### Given instruction
Scan the lines below for the word "finishes". Copy each line you find it in.

Entries with scene source code:
BEGIN

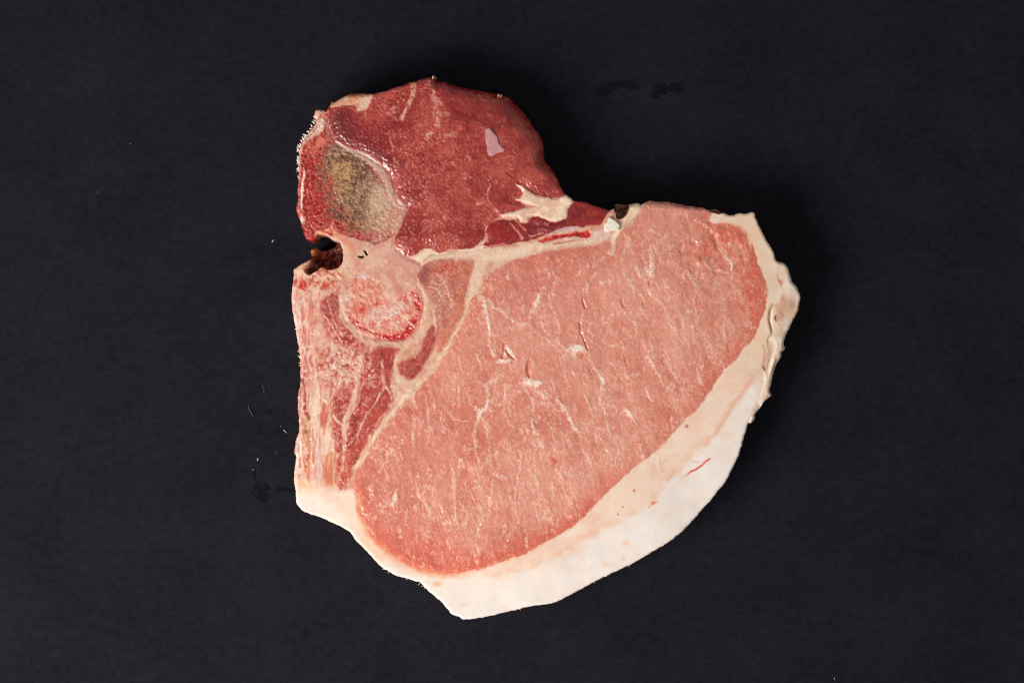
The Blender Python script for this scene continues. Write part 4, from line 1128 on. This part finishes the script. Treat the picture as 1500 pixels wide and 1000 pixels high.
rnd = random.Random(7)
vs, fs = [], []
for (x0, y0, x1, y1, n, dx, dy, ln) in ((463, 172, 447, 198, 10, -1, -.6, 1.6), (448, 196, 435, 220, 30, -1, -.35, 2.4), (435, 216, 436, 262, 16, -1, .1, 1.6), (432, 395, 428, 450, 8, -1, -.2, 1.6), (433, 478, 440, 545, 5, -1, 0, 2.0), (440, 556, 436, 640, 6, -1, 0, 1.3)):
    for i in range(n):
        t = rnd.random()
        x, y = x0 + (x1 - x0) * t, y0 + (y1 - y0) * t
        L = ln * (.3 + 1.3 * rnd.random() ** 2)
        z = TOP - 3 - rnd.random() * 5
        strand(vs, fs, W(x + 2, y, z), W(x + dx * L, y + dy * L + (rnd.random() - .5) * 8, z + rnd.random() * 2), S * (.7 + 1.0 * rnd.random()), (0, (rnd.random() - .5) * S, 0))
me = bpy.data.meshes.new('saw_fringe')
me.from_pydata(vs, [], fs)
o = link('saw_fringe', me, plain('dry_fringe', lin3(246, 238, 226), .6), made['vertebra'])
tag(o, 'frayed white fibres along the sawn left edge', kind='stuff')

vs, fs = [], []
for (x, y, n, dx, dy, ln) in ((636, 113, 4, .2, -1, 2.8), (731, 137, 5, .2, -.6, 2.4), (486, 153, 2, 0, -1, 4)):
    for i in range(n):
        L = ln * (.5 + rnd.random() * .7)
        xx, yy = x + (rnd.random() - .5) * 6, y + rnd.random() * 2
        z = top_at(xx, yy + 4) - 1
        strand(vs, fs, W(xx, yy + 2, z - 1), W(xx + dx * L + (rnd.random() - .5) * 2, yy + dy * L, z + 1), S * (.4 + .35 * rnd.random()), ((rnd.random() - .5) * S, 0, 0))
for (x, y, dx, dy) in ((615, 853, -2.5, 5), (622, 861, -1, 1), (617, 858, 5, 1), (622, 858, -1, 4), (568, 837, 2, 3), (596, 847, -.5, 3), (676, 905, 3, 3), (560, 833, 6, 1.5), (921, 828, 1.5, 2.5), (870, 853, 2, 1), (761, 892, 2, 2)):
    strand(vs, fs, W(x, y, TOP - 4), W(x + dx, y + dy, TOP - 5), S * .55)
me = bpy.data.meshes.new('rim_fibre')
me.from_pydata(vs, [], fs)
o = link('rim_fibre', me, plain('pale_fibre', lin3(226, 196, 170), .5), chop)
tag(o, 'short pale fibres sticking out from the cut edge', kind='stuff')


def slab(name, pts, z, th, mat, dome=.6, seed=1):
    """an irregular chip: outline, a bevelled top with an uneven face and a flat underside"""
    p = np.array(pts, float)
    n = len(p)
    c = p.mean(0)
    r = random.Random(seed)
    vs = [tuple(W(x, y, z)) for x, y in p]
    vs += [tuple(W(x, y, z + th * .7)) for x, y in p]
    for f in (.86, .45):
        for x, y in p:
            vs.append(tuple(W(c[0] + (x - c[0]) * f, c[1] + (y - c[1]) * f, z + th * (1 + dome * (1 - f)) + (r.random() - .5) * .35)))
    vs.append(tuple(W(c[0], c[1], z + th * (1 + dome * .5))))
    fs = [tuple(range(n - 1, -1, -1))][0:1]
    fs = [tuple(range(n))]
    for k in range(3):
        for i in range(n):
            j = (i + 1) % n
            fs.append((k * n + j, k * n + i, (k + 1) * n + i, (k + 1) * n + j))
    for i in range(n):
        fs.append((3 * n + (i + 1) % n, 3 * n + i, 4 * n))
    me = bpy.data.meshes.new(name)
    me.from_pydata(vs, [], fs)
    me.polygons.foreach_set('use_smooth', [False] * len(fs))
    return link(name, me, mat)


o = slab('fat_flake', [(710.7, 190), (714, 188.7), (717.5, 188.5), (721, 193), (725, 197.5), (728, 200.5), (729, 205), (731, 211), (735, 215), (739.2, 220), (737, 223), (732, 224), (728, 224.5), (723, 228), (719, 229.7), (716, 227.5), (714.5, 226), (714, 220), (713.7, 214), (711.5, 208), (710.8, 202), (711.4, 196)], top_at(723, 208) + .4, 1.6, plain('flake_fat', lin3(198, 140, 142), .38, .45, .22, 420), .25, 3)
tag(o, 'thin pinkish translucent sliver lying on the red tenderloin', 'fat flake')
o = slab('bone_chip', [(891.5, 319), (894, 318.3), (897.5, 321.3), (901, 322.5), (904, 326), (908, 329.5), (907.5, 333), (906.5, 337), (901, 337.5), (896, 338.5), (891, 340), (887, 339.8), (884.7, 337), (885, 332), (885.5, 328), (889, 325)], top_at(897, 330) + .2, 4.5, plain('chip_white', lin3(236, 226, 208), .5, .4, .06, 600), .2, 5)
tag(o, 'small white angular chip lying in the notch beside the dark red strip', 'bone chip')


# ------------------------------------------------------------------ crumbs, hairs and damp marks on the sheet
def fibre(name, pts, r, mat, label, cat, group=None):
    p = cr([(a, b) for a, b in pts], False, 1.2)
    vs, fs = [], []
    n = len(p)
    for i, (x, y) in enumerate(p):
        t = i / max(1, n - 1)
        rr = r * (.35 + 1.3 * math.sin(math.pi * min(max(t, .04), .96)) ** .6) * S
        c = on_table(x, y, rr / S + .15)
        a = p[min(i + 1, n - 1)] - p[max(i - 1, 0)]
        u = Vector((a[1], a[0], 0)).normalized()
        for k in range(5):
            an = 2 * math.pi * k / 5
            vs.append(tuple(c + u * (math.cos(an) * rr) + Vector((0, 0, math.sin(an) * rr))))
    for i in range(n - 1):
        for k in range(5):
            fs.append((i * 5 + k, i * 5 + (k + 1) % 5, i * 5 + 5 + (k + 1) % 5, i * 5 + 5 + k))
    fs.append((4, 3, 2, 1, 0))
    fs.append(tuple((n - 1) * 5 + k for k in range(5)))
    me = bpy.data.meshes.new(name)
    me.from_pydata(vs, [], fs)
    me.polygons.foreach_set('use_smooth', [True] * len(fs))
    return tag(link(name, me, mat), label, cat, group)


mf = plain('lint_pale', lin3(160, 155, 152), .6)
mg = plain('lint_grey', lin3(74, 72, 76), .7)
fibre('crumb', [(398.2, 355.2), (400, 352.4), (402.4, 351.6)], .7, mf, 'tiny white curved crumb on the black paper left of the spinal notch', 'crumb')
fibre('lint_fibre', [(363.5, 592), (365.5, 600), (369.4, 606), (369.6, 610.5)], .55, mg, 'longest thin grey hair on the paper left of the chop', 'fibre')
fibre('lint_fibre', [(415, 629), (417.6, 631), (419.6, 634)], .65, mf, 'short bright hair close beside the left edge of the chop', 'fibre')
fibre('lint_fibre', [(383, 561.5), (387, 569), (386.4, 573), (388.4, 576)], .42, mg, 'faint curled grey hair above the longest grey hair', 'fibre')
fibre('lint_fibre', [(404, 660), (404.6, 664.5)], .5, mg, 'faint upright hair between the pale crumb and the chop', 'fibre')
fibre('crumb', [(377, 674.6), (378, 671), (378.4, 669.6)], .8, mf, 'small pale crumb above the damp smear left of the chop', 'crumb')
fibre('crumb', [(370.6, 688.6), (371.2, 686.4)], .8, mf, 'tiny pale crumb just above the damp smear', 'crumb')
fibre('crumb', [(411, 623), (411.8, 624.5)], .6, mf, 'pinpoint pale crumb above the short bright hair', 'crumb')
fibre('crumb', [(190.8, 210), (191.4, 211.4)], .6, mf, 'pinpoint white speck alone in the upper left of the paper', 'crumb')
fibre('crumb', [(141.8, 281.4), (143.2, 282)], .5, mf, 'faint speck below and left of the upper left speck', 'crumb')
fibre('crumb', [(314.8, 185), (315.2, 187)], .4, mg, 'faint grey speck between the upper left speck and the chop', 'crumb')
fibre('crumb', [(1222, 991), (1222.6, 995)], .45, mf, 'faint upright speck near the bottom right of the paper', 'crumb')


def damp(name, blobs, thr, seed, label):
    """a thin film of wet left on the sheet: ragged patches 0.06 mm thick"""
    xs0 = min(b[0] - 2 * b[2] for b in blobs)
    xs1 = max(b[0] + 2 * b[2] for b in blobs)
    ys0 = min(b[1] - 2 * b[3] for b in blobs)
    ys1 = max(b[1] + 2 * b[3] for b in blobs)
    st = .8
    gx_, gy_ = np.meshgrid(np.arange(xs0, xs1, st), np.arange(ys0, ys1, st))
    f = np.zeros(gx_.shape)
    for (x, y, rx, ry) in blobs:
        f = np.maximum(f, np.exp(-((gx_ - x) / rx) ** 2 - ((gy_ - y) / ry) ** 2))
    f = np.sqrt(f) * (.0 + 1.35 * (.50 * vnoise(1.6, seed, .2, 1.6, gx_, gy_) + .50 * vnoise(5, seed + 1, .5, 1.6, gx_, gy_)))
    on = f > thr
    ny, nx = on.shape
    jj, ii = np.nonzero(on[:-1, :-1])
    v = jj * nx + ii
    q = np.stack([v, v + nx, v + nx + 1, v + 1], 1)
    used = np.unique(q)
    lut = np.full(nx * ny, -1)
    lut[used] = np.arange(len(used))
    hgt = .12 + .5 * np.clip(f - thr, 0, .3)
    pts = np.array([tuple(on_table(a, b, c)) for a, b, c in zip(gx_.ravel()[used], gy_.ravel()[used], hgt.ravel()[used])])
    me = mesh_np(name, pts, lut[q])
    return tag(link(name, me, M_DAMP), label, 'damp mark')


M_DAMP = plain('wet_black_film', (.0062, .0060, .0088, 1), .9, .05, .3, 500)
damp('damp_mark', [(379, 715, 8, 8), (384, 725, 8, 8), (375, 722, 6, 7), (390, 713, 6, 5), (372, 695, 2.5, 8)], .40, 951, 'black damp smear on the paper beside the lower left corner of the chop')
damp('damp_mark', [(408, 716, 6, 4), (418, 716, 8, 3.5), (428, 718, 6, 3)], .40, 961, 'short dark damp streak running into the left edge of the chop')
damp('damp_mark', [(884, 134, 12, 9), (898, 124, 14, 7), (914, 122, 14, 6), (930, 126, 8, 6)], .44, 971, 'black arched damp mark on the paper right of the tenderloin')
damp('damp_mark', [(968, 130, 10, 9), (988, 130, 12, 9), (960, 140, 6, 4)], .44, 981, 'black damp spot right of the arched damp mark')
damp('damp_mark', [(378, 634, 7, 6), (396, 604, 8, 6), (408, 630, 8, 6)], .62, 991, 'faint scattered damp spots among the hairs left of the chop')
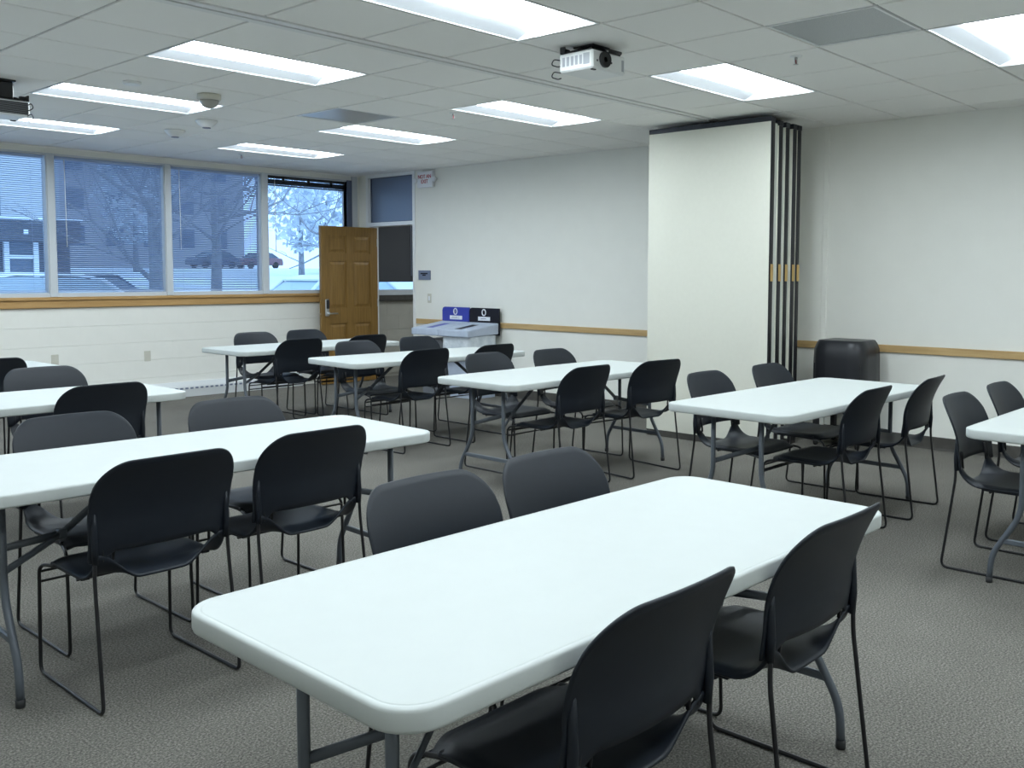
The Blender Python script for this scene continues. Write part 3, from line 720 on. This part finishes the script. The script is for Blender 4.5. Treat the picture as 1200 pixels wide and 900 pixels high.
CH = [ # x, y, rot (0 faces away from camera), label
 (1.525, 1.335, 0, 'black stacking chair nearest the camera, tucked under the foreground table'),
 (2.27, 1.34, 0.0, 'black stacking chair at right end of the foreground table, camera side'),
 (1.815, 1.868, PI, 'dark grey chair back behind the foreground table, left of its pair'),
 (2.345, 1.868, PI, 'dark grey chair back behind the foreground table, right of its pair'),
 (1.50, 3.37, 0, 'black stacking chair left of pair on camera side of second left table'),
 (2.13, 3.44, 0, 'black stacking chair right of pair on camera side of second left table'),
 (1.62, 3.94, PI, 'dark grey chair back behind second left table, left of its pair'),
 (2.35, 3.925, PI, 'dark grey chair back behind second left table, right of its pair'),
 (2.22, 5.59, 0, 'black chair on camera side of third left table at its right end'),
 (2.33, 6.215, PI, 'dark grey chair back behind third left table by the left edge'),
 (2.33, 7.715, 0, 'black chair back at left edge before the farthest left table corner'),
 (4.82, 4.325, 0, 'black chair left of pair on camera side of the mid room table'),
 (5.535, 4.24, -0.13, 'black chair right of pair on camera side of the mid room table'),
 (5.03, 4.97, PI, 'dark grey chair left of pair behind the mid room table'),
 (5.65, 4.86, PI, 'dark grey chair right of pair behind the mid room table'),
 (4.945, 2.42, 0, 'black chair left of pair on camera side of table before draped cart'),
 (5.692, 2.395, 0.06, 'black chair right of pair on camera side of table before draped cart'),
 (4.985, 2.955, PI, 'dark chair against the partition, left of pair behind table before cart'),
 (5.705, 2.93, PI, 'dark chair right of pair behind table before the draped cart'),
 (4.93, 1.40, PI, 'dark chair at left end of the table cut by right photo edge'),
 (5.59, 1.40, PI, 'dark chair cut by the right photo edge, behind the right edge table'),
 (5.0, 7.965, 0, 'black chair left of pair on camera side of farthest back table'),
 (5.77, 7.98, 0, 'black chair right of pair on camera side of farthest back table'),
 (5.17, 8.53, PI, 'dark grey chair left of pair behind farthest back table'),
 (5.78, 8.55, PI, 'dark grey chair right of pair behind farthest table, before oak door'),
 (5.02, 6.19, 0, 'black chair left of pair on camera side of table before recycling bins'),
 (5.74, 6.15, 0, 'black chair right of pair on camera side of table before recycling bins'),
 (5.13, 6.757, PI, 'dark grey chair left of pair behind table before recycling bins'),
 (5.90, 6.83, PI, 'dark grey chair right of pair behind table, directly before recycling bins')]
cp = None
for x, y, r, lab in CH:
    if cp is None: cp = chair_proto(lab, (x, y, 0), r)
    else:
        t = dup(cp); t.location = (x, y, 0); t.rotation_euler = (0, 0, r); t['label'] = lab

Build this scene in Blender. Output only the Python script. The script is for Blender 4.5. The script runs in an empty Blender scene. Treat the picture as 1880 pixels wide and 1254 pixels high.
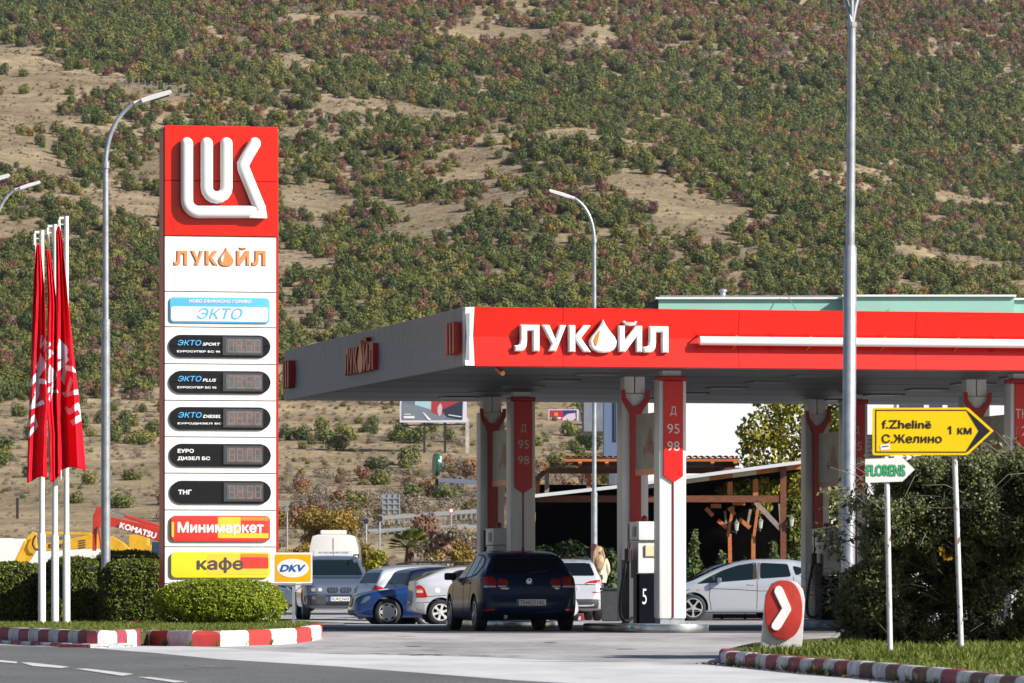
import bpy, bmesh, math, random
import numpy as np
from mathutils import Vector, Matrix, noise
from mathutils.bvhtree import BVHTree
from mathutils.geometry import delaunay_2d_cdt
random.seed(7); np.random.seed(7)
R = math.radians
S = bpy.context.scene
COL = S.collection
# ------------------------------------------------------------------ camera, sky, sun, exposure
CH = 0.74
cam = bpy.data.cameras.new('camera'); cam_o = bpy.data.objects.new('camera', cam); COL.objects.link(cam_o)
cam.lens = 200; cam.sensor_width = 36; cam.sensor_fit = 'HORIZONTAL'
cam.shift_y = 458 / 1880; cam.clip_start = 1; cam.clip_end = 6000
cam.dof.use_dof = True; cam.dof.focus_distance = 98; cam.dof.aperture_fstop = 11
cam_o.location = (0, 0, CH); cam_o.rotation_euler = (R(90), 0, 0)
S.camera = cam_o
SUN_EL, SUN_ROT = R(31), R(118)          # compass angle of the sun, clockwise from +Y
W = bpy.data.worlds.new('World'); S.world = W; W.use_nodes = True
_n = W.node_tree
_sky = _n.nodes.new('ShaderNodeTexSky'); _sky.sky_type = 'NISHITA'; _sky.sun_disc = False
_sky.sun_elevation = SUN_EL; _sky.sun_rotation = SUN_ROT
_n.links.new(_sky.outputs[0], _n.nodes['Background'].inputs[0])
_n.nodes['Background'].inputs[1].default_value = 0.05
sun = bpy.data.lights.new('sun', 'SUN'); sun.energy = 5.0; sun.angle = R(.53); sun.color = (1, .95, .88)
sun_o = bpy.data.objects.new('sun', sun); COL.objects.link(sun_o)
sd = Vector((math.sin(SUN_ROT) * math.cos(SUN_EL), math.cos(SUN_ROT) * math.cos(SUN_EL), math.sin(SUN_EL)))
sun_o.rotation_euler = sd.to_track_quat('Z', 'Y').to_euler(); sun_o.location = (60, 20, 60)
S.view_settings.view_transform = 'Standard'; S.view_settings.look = 'None'
S.view_settings.gamma = 1; S.view_settings.use_curve_mapping = False
S.view_settings.exposure = 0.65
S.render.engine = 'CYCLES'
S.cycles.max_bounces = 6; S.cycles.diffuse_bounces = 1; S.cycles.transparent_max_bounces = 6; S.cycles.volume_bounces = 0
S.cycles.use_denoising = True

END

### Result of the task
The Blender Python script for this scene continues. Write part 4, from line 1128 on. This part finishes the script. Treat the picture as 1500 pixels wide and 1000 pixels high.
The Blender Python script for this scene continues. Write part 3, from line 720 on. This part finishes the script. The script is for Blender 4.5. Treat the picture as 1200 pixels wide and 900 pixels high.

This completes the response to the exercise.